I agree: in each of the 4 cases (i.e., *00, *25, *50, *75) we have at most 8 digits left for 6 positions, which is [imath]\frac{8!}{2!}[/imath] combinations. But [imath]4\times \frac{8!}{2!} = 2\times 8! < 9![/imath]

 

[pka]

The answer is supposed to include 9! Times some number. I don't know how to do that. Can anyone please tell me. I am kinda running out of time, I don't ask for the whole problem to be done, but I would prefer some description of the problem or instruction rather than more questions.View attachment 32607

You say that you are count all nine digit numbers that have a [imath]7[/imath] in the third place from the left and are divisible by [imath]225[/imath].
To do that you also say that the number should end in [imath]25\text{ or }50[/imath].
However, the number [imath]827693150[/imath] has the necessary conditions but is not divisible by [imath]225[/imath] !
SEE HERE Also this [imath]807693125[/imath]
For a number to be divisible by [imath]225=3^2\cdot 5^2[/imath] it must be divisible by both [imath]\bf{9\underline\text{ and }25}[/imath].

 

[Harry_the_cat]

You say that you are count all nine digit numbers that have a [imath]7[/imath] in the third place from the left and are divisible by [imath]225[/imath].
To do that you also say that the number should end in [imath]25\text{ or }50[/imath].
However, the number [imath]827693150[/imath] has the necessary conditions but is not divisible by [imath]225[/imath] !
SEE HERE Also this [imath]807693125[/imath]
For a number to be divisible by [imath]225=3^2\cdot 5^2[/imath] it must be divisible by both [imath]\bf{9\underline\text{ and }25}[/imath].

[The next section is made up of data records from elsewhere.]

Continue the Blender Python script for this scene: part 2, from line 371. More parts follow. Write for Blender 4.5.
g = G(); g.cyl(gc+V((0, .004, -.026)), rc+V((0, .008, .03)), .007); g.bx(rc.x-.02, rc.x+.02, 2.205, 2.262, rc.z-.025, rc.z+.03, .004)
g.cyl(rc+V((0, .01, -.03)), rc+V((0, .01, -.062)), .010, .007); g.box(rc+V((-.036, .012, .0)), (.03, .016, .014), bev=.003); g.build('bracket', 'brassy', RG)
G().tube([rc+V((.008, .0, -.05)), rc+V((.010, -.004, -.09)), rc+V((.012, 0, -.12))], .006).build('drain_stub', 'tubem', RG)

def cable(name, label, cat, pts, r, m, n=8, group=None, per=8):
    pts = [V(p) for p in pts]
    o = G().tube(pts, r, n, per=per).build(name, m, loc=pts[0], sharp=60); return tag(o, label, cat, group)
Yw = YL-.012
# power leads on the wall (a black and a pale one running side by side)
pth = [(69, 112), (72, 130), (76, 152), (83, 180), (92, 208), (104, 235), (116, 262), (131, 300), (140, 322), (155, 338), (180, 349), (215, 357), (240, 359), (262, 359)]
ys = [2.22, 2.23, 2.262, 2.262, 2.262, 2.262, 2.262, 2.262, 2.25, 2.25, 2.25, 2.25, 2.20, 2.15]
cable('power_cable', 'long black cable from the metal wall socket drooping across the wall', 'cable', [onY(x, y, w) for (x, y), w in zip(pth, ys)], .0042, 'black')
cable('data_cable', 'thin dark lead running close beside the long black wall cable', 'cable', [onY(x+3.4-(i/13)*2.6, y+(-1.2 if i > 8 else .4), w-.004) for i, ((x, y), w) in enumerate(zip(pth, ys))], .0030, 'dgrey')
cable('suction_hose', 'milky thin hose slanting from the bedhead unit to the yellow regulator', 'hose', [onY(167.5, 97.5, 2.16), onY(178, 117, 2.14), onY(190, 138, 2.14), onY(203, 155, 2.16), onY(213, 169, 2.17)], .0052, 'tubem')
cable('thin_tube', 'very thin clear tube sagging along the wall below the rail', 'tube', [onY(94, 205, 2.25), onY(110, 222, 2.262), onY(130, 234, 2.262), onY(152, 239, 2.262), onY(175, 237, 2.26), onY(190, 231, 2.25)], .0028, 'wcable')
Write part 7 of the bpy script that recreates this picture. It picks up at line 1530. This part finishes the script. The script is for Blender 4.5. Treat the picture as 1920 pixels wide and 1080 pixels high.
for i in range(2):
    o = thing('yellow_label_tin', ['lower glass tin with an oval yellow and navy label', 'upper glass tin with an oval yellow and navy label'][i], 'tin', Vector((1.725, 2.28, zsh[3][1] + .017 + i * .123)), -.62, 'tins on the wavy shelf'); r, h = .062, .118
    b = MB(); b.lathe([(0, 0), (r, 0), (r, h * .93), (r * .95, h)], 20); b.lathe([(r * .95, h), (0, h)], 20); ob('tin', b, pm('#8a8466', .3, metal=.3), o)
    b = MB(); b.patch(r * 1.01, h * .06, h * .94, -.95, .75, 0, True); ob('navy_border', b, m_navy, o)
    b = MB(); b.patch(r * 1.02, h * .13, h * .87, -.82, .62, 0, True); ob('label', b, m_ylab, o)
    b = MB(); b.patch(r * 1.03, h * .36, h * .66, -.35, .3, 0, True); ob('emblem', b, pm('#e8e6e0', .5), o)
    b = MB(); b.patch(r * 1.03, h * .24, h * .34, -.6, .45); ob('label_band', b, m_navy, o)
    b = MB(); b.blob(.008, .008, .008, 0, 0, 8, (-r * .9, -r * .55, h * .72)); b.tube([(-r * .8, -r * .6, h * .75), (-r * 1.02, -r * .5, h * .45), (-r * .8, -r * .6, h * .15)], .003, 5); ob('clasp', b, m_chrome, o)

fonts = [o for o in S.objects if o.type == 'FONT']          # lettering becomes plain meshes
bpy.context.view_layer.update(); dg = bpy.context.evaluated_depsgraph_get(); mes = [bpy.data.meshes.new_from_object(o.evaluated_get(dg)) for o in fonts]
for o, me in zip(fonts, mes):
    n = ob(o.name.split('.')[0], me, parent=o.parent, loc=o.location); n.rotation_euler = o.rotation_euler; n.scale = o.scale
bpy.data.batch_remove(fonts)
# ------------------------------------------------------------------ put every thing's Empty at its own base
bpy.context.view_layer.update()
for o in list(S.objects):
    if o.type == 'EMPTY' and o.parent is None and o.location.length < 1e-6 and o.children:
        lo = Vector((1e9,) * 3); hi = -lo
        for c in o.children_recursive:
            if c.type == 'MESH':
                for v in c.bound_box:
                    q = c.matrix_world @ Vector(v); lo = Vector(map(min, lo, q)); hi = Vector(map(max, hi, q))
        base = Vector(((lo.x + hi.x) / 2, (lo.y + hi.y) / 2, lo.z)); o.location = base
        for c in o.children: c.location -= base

Yes that's right, BUT the digits have to be either 0 to 8 (which add to 36, meaning the number is divisible by 9) OR 1 to 9 (which adds to 45 ...). There is no other set of 9 digits that will work. Loki123 has alluded to that.
The number you have given is missing the digit 4, so does not add to a multiple of 9 and so isn't a multiple of 225.

 

[pka]

Yes that's right, BUT the digits have to be either 0 to 8 (which add to 36, meaning the number is divisible by 9) OR 1 to 9 (which adds to 45 ...). There is no other set of 9 digits that will work. Loki123 has alluded to that.
The number you have given is missing the digit 4, so does not add to a multiple of 9 and so isn't a multiple of 225.

Please tell me where in the actual question it is stated that only the first nine digits are used.
It is not in the actual question. It may be in Loki's work but not in the statement.
I would have Loki banned for this sort thing that happens again and again with Loki.

 

[Harry_the_cat]

It doesn't actually state that. But because the number is divisible by 225 then it must be divisible by 9 as well as 25.
If the number is divisible by 9, then the digits must add to a multiple of 9. The only way this can happen with 9 different digits is if they are 0-8 inclusive (which add to 36) OR 1-9 inclusive (which add to 45). Any other combo of 9 different digits will not add to a multiple of 9 and hence the resulting 9-digit number will not be divisible by 9.

 

[Loki123]

Please tell me where in the actual question it is stated that only the first nine digits are used.
It is not in the actual question. It may be in Loki's work but not in the statement.
I would have Loki banned for this sort thing that happens again and again with Loki.

I didn't make a mistake now.

 

[Loki123]

It doesn't actually state that. But because the number is divisible by 225 then it must be divisible by 9 as well as 25.
If the number is divisible by 9, then the digits must add to a multiple of 9. The only way this can happen with 9 different digits is if they are 0-8 inclusive (which add to 36) OR 1-9 inclusive (which add to 45). Any other combo of 9 different digits will not add to a multiple of 9 and hence the resulting 9-digit number will not be divisible by 9.

Yes that was my thought process, I wrote for 45 what numbers I can have and what numbers I can have for 36.